Skip all pictures. Write out the data below from its first line through the line that contains "k in range(4)]))".
═════ Collected material
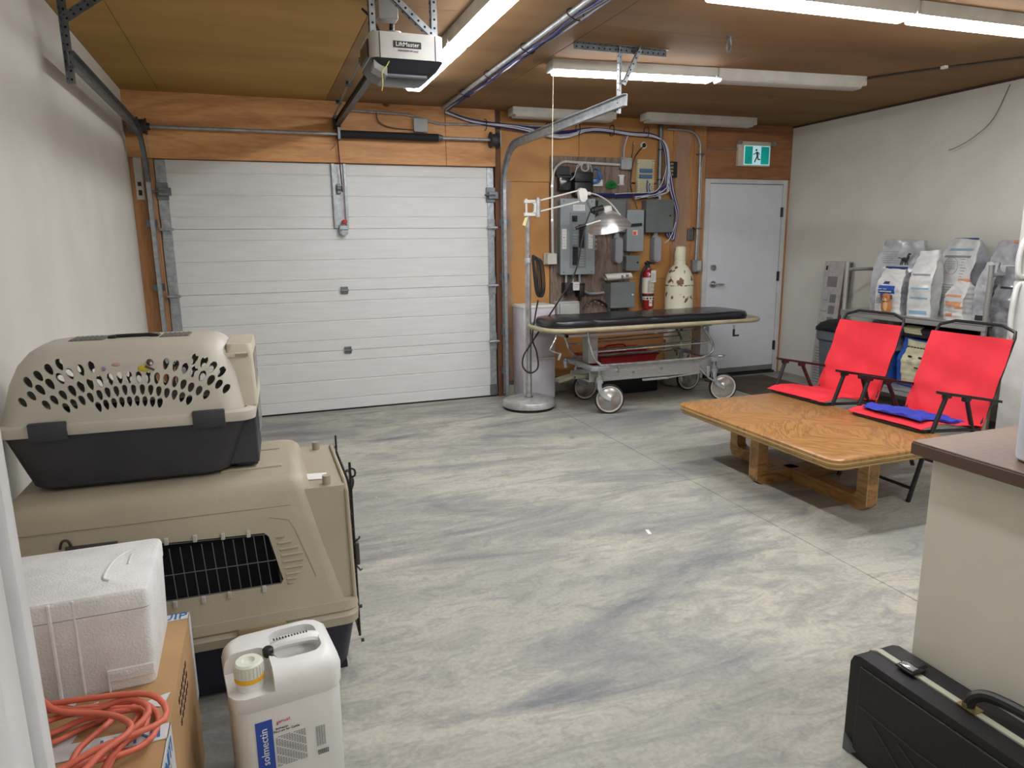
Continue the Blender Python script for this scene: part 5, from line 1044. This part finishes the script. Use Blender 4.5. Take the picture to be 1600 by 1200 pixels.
P('box', lc, [G('carton_printed', (176, 172, 168), .6, c2=(160, 156, 152), scale=20), G('carton_brown_side', (112, 92, 76), .7, c2=(84, 66, 54), scale=30)], lambda b: (slant(b, 5.215, 5.46, 5.17, 5.27, .0, 1.22), slant(b, 5.212, 5.215, 5.172, 5.268, .01, 1.21, 1)))
P('printed_pictures', lc, [print_grey, print_black, G('carton_pic', (122, 120, 118), .6)], lambda b: (slant(b, 5.28, 5.40, 5.168, 5.17, .98, 1.08, 2), [slant(b, 5.27, 5.345, 5.168, 5.17, .50+.11*k, .58+.11*k, 2) for k in range(4)], [slant(b, 5.27+.01*(k % 3), 5.43, 5.168, 5.17, .04+.028*k, .046+.028*k, 0) for k in range(13)], slant(b, 5.42, 5.44, 5.167, 5.169, 1.14, 1.18, 1), [slant(b, 5.36, 5.44, 5.168, 5.17, .52+.11*k, .524+.11*k, 0) for k in range(4)]))

# ------------------------------------------------------------------ refrigerator, counter
fr = thing('refrigerator', 'white top-freezer refrigerator at the right edge behind the counter', 'refrigerator', (5.0, 2.8, 0))
fw = G('fridge_white', (216, 216, 210), .35, bump=.04, bscale=300)
P('cabinet', fr, fw, lambda b: b.box(4.71, 5.38, 2.46, 3.19, .05, 1.68, .008, 2))
P('freezer_door', fr, fw, lambda b: b.box(4.645, 4.705, 2.46, 3.19, 1.165, 1.68, .012, 3))
P('fridge_door', fr, fw, lambda b: b.box(4.645, 4.705, 2.46, 3.19, .08, 1.155, .012, 3))
P('handle', fr, white_pl, lambda b: b.tube([(4.66, 3.14, 1.14), (4.625, 3.145, 1.12), (4.605, 3.145, 1.02), (4.605, 3.145, .88), (4.62, 3.14, .80), (4.655, 3.14, .76)], .016, 10, 4))
P('handle', fr, white_pl, lambda b: b.tube([(4.66, 3.14, 1.18), (4.62, 3.145, 1.20), (4.605, 3.145, 1.30), (4.62, 3.14, 1.40), (4.655, 3.14, 1.43)], .016, 10, 4))
P('base_grille', fr, print_grey, lambda b: b.box(4.73, 5.36, 2.48, 3.17, 0, .05))
T1('base_cabinet', 'white sided base cabinet carrying the brown worktop at the right', 'cabinet', G('cabinet_white', (212, 208, 194), .5, c2=(208, 204, 190)), lambda b: b.box(1.635, 2.35, .0, 1.272, 0, .873, .002, 1))
lam = mat('brown_laminate', (122, 96, 80), .45, c2=(108, 84, 68), scale=60, lo=.3, hi=.7)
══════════
* Task result
Continue the Blender Python script for this scene: part 5, from line 1044. This part finishes the script. Use Blender 4.5. Take the picture to be 1600 by 1200 pixels.
P('box', lc, [G('carton_printed', (176, 172, 168), .6, c2=(160, 156, 152), scale=20), G('carton_brown_side', (112, 92, 76), .7, c2=(84, 66, 54), scale=30)], lambda b: (slant(b, 5.215, 5.46, 5.17, 5.27, .0, 1.22), slant(b, 5.212, 5.215, 5.172, 5.268, .01, 1.21, 1)))
P('printed_pictures', lc, [print_grey, print_black, G('carton_pic', (122, 120, 118), .6)], lambda b: (slant(b, 5.28, 5.40, 5.168, 5.17, .98, 1.08, 2), [slant(b, 5.27, 5.345, 5.168, 5.17, .50+.11*k, .58+.11*k, 2) for k in range(4)], [slant(b, 5.27+.01*(k % 3), 5.43, 5.168, 5.17, .04+.028*k, .046+.028*k, 0) for k in range(13)], slant(b, 5.42, 5.44, 5.167, 5.169, 1.14, 1.18, 1), [slant(b, 5.36, 5.44, 5.168, 5.17, .52+.11*k, .524+.11*k, 0) for k in range(4)]))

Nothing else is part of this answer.